Objective ->
Copy down all of the data underneath, exactly as shown.

==== Data provided

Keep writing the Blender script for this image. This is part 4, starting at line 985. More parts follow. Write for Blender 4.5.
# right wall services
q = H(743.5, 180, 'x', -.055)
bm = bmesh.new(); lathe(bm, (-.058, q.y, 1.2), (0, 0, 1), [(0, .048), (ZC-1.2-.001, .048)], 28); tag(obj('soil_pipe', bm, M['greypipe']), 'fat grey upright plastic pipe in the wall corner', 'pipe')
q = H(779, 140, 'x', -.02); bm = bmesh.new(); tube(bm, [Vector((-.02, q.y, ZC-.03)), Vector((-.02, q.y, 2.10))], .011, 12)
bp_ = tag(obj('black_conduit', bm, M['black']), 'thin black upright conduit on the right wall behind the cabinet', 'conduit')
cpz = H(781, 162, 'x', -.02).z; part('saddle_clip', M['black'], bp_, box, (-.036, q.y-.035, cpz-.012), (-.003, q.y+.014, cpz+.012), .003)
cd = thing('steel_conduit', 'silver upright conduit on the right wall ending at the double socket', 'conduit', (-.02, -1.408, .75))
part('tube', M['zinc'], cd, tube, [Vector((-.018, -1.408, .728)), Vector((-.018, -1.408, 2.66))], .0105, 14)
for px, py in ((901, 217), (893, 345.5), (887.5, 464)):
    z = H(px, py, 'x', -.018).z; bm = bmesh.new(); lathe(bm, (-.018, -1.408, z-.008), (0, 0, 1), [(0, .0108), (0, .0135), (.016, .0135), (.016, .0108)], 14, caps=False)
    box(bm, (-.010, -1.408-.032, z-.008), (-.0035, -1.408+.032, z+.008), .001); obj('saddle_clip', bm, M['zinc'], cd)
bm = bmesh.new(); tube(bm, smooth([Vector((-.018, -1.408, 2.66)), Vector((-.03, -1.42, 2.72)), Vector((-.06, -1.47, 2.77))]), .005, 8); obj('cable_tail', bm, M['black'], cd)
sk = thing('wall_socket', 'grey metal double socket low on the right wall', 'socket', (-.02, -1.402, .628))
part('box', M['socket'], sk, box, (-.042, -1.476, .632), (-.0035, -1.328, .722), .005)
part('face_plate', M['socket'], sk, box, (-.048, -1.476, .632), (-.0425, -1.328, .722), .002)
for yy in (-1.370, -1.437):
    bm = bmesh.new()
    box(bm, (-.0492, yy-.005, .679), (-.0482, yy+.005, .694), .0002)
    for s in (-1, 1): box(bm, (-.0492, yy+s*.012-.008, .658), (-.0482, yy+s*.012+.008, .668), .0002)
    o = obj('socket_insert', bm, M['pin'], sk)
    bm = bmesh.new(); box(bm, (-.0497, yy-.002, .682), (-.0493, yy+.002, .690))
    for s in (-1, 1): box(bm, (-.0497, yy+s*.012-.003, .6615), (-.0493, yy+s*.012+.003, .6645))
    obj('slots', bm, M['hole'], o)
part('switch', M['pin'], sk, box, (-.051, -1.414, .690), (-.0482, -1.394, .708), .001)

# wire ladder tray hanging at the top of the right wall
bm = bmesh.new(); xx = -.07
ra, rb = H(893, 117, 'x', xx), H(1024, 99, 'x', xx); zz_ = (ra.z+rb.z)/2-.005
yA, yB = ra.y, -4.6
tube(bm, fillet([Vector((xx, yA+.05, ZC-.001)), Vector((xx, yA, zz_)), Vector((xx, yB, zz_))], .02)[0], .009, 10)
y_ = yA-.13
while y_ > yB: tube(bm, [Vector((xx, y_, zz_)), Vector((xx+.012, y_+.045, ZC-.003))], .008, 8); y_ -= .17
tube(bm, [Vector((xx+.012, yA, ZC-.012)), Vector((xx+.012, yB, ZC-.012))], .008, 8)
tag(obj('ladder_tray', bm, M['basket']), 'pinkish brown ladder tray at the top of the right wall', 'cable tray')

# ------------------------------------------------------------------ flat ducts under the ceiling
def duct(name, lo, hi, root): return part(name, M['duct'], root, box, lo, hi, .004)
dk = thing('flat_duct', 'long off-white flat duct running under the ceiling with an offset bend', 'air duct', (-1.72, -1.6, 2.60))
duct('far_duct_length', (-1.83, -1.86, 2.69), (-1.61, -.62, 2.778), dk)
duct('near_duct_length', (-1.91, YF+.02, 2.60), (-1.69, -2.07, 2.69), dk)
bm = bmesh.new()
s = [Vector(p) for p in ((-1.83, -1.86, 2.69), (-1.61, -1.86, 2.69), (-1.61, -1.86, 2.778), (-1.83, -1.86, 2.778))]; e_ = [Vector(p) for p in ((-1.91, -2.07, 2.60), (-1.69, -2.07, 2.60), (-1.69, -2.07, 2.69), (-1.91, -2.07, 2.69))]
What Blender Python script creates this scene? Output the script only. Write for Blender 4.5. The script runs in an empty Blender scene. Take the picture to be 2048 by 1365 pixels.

========

Completed exercise ->
Keep writing the Blender script for this image. This is part 4, starting at line 985. More parts follow. Write for Blender 4.5.
# right wall services
q = H(743.5, 180, 'x', -.055)
bm = bmesh.new(); lathe(bm, (-.058, q.y, 1.2), (0, 0, 1), [(0, .048), (ZC-1.2-.001, .048)], 28); tag(obj('soil_pipe', bm, M['greypipe']), 'fat grey upright plastic pipe in the wall corner', 'pipe')
q = H(779, 140, 'x', -.02); bm = bmesh.new(); tube(bm, [Vector((-.02, q.y, ZC-.03)), Vector((-.02, q.y, 2.10))], .011, 12)
bp_ = tag(obj('black_conduit', bm, M['black']), 'thin black upright conduit on the right wall behind the cabinet', 'conduit')
cpz = H(781, 162, 'x', -.02).z; part('saddle_clip', M['black'], bp_, box, (-.036, q.y-.035, cpz-.012), (-.003, q.y+.014, cpz+.012), .003)
cd = thing('steel_conduit', 'silver upright conduit on the right wall ending at the double socket', 'conduit', (-.02, -1.408, .75))
part('tube', M['zinc'], cd, tube, [Vector((-.018, -1.408, .728)), Vector((-.018, -1.408, 2.66))], .0105, 14)
for px, py in ((901, 217), (893, 345.5), (887.5, 464)):
    z = H(px, py, 'x', -.018).z; bm = bmesh.new(); lathe(bm, (-.018, -1.408, z-.008), (0, 0, 1), [(0, .0108), (0, .0135), (.016, .0135), (.016, .0108)], 14, caps=False)
    box(bm, (-.010, -1.408-.032, z-.008), (-.0035, -1.408+.032, z+.008), .001); obj('saddle_clip', bm, M['zinc'], cd)
bm = bmesh.new(); tube(bm, smooth([Vector((-.018, -1.408, 2.66)), Vector((-.03, -1.42, 2.72)), Vector((-.06, -1.47, 2.77))]), .005, 8); obj('cable_tail', bm, M['black'], cd)
sk = thing('wall_socket', 'grey metal double socket low on the right wall', 'socket', (-.02, -1.402, .628))
part('box', M['socket'], sk, box, (-.042, -1.476, .632), (-.0035, -1.328, .722), .005)
part('face_plate', M['socket'], sk, box, (-.048, -1.476, .632), (-.0425, -1.328, .722), .002)
for yy in (-1.370, -1.437):
    bm = bmesh.new()
    box(bm, (-.0492, yy-.005, .679), (-.0482, yy+.005, .694), .0002)
    for s in (-1, 1): box(bm, (-.0492, yy+s*.012-.008, .658), (-.0482, yy+s*.012+.008, .668), .0002)
    o = obj('socket_insert', bm, M['pin'], sk)
    bm = bmesh.new(); box(bm, (-.0497, yy-.002, .682), (-.0493, yy+.002, .690))
    for s in (-1, 1): box(bm, (-.0497, yy+s*.012-.003, .6615), (-.0493, yy+s*.012+.003, .6645))
    obj('slots', bm, M['hole'], o)
part('switch', M['pin'], sk, box, (-.051, -1.414, .690), (-.0482, -1.394, .708), .001)

# wire ladder tray hanging at the top of the right wall
bm = bmesh.new(); xx = -.07
ra, rb = H(893, 117, 'x', xx), H(1024, 99, 'x', xx); zz_ = (ra.z+rb.z)/2-.005
yA, yB = ra.y, -4.6
tube(bm, fillet([Vector((xx, yA+.05, ZC-.001)), Vector((xx, yA, zz_)), Vector((xx, yB, zz_))], .02)[0], .009, 10)
y_ = yA-.13
while y_ > yB: tube(bm, [Vector((xx, y_, zz_)), Vector((xx+.012, y_+.045, ZC-.003))], .008, 8); y_ -= .17
tube(bm, [Vector((xx+.012, yA, ZC-.012)), Vector((xx+.012, yB, ZC-.012))], .008, 8)
tag(obj('ladder_tray', bm, M['basket']), 'pinkish brown ladder tray at the top of the right wall', 'cable tray')

# ------------------------------------------------------------------ flat ducts under the ceiling
def duct(name, lo, hi, root): return part(name, M['duct'], root, box, lo, hi, .004)
dk = thing('flat_duct', 'long off-white flat duct running under the ceiling with an offset bend', 'air duct', (-1.72, -1.6, 2.60))
duct('far_duct_length', (-1.83, -1.86, 2.69), (-1.61, -.62, 2.778), dk)
duct('near_duct_length', (-1.91, YF+.02, 2.60), (-1.69, -2.07, 2.69), dk)
bm = bmesh.new()
s = [Vector(p) for p in ((-1.83, -1.86, 2.69), (-1.61, -1.86, 2.69), (-1.61, -1.86, 2.778), (-1.83, -1.86, 2.778))]; e_ = [Vector(p) for p in ((-1.91, -2.07, 2.60), (-1.69, -2.07, 2.60), (-1.69, -2.07, 2.69), (-1.91, -2.07, 2.69))]
What Blender Python script creates this scene? Output the script only. Write for Blender 4.5. The script runs in an empty Blender scene. Take the picture to be 2048 by 1365 pixels.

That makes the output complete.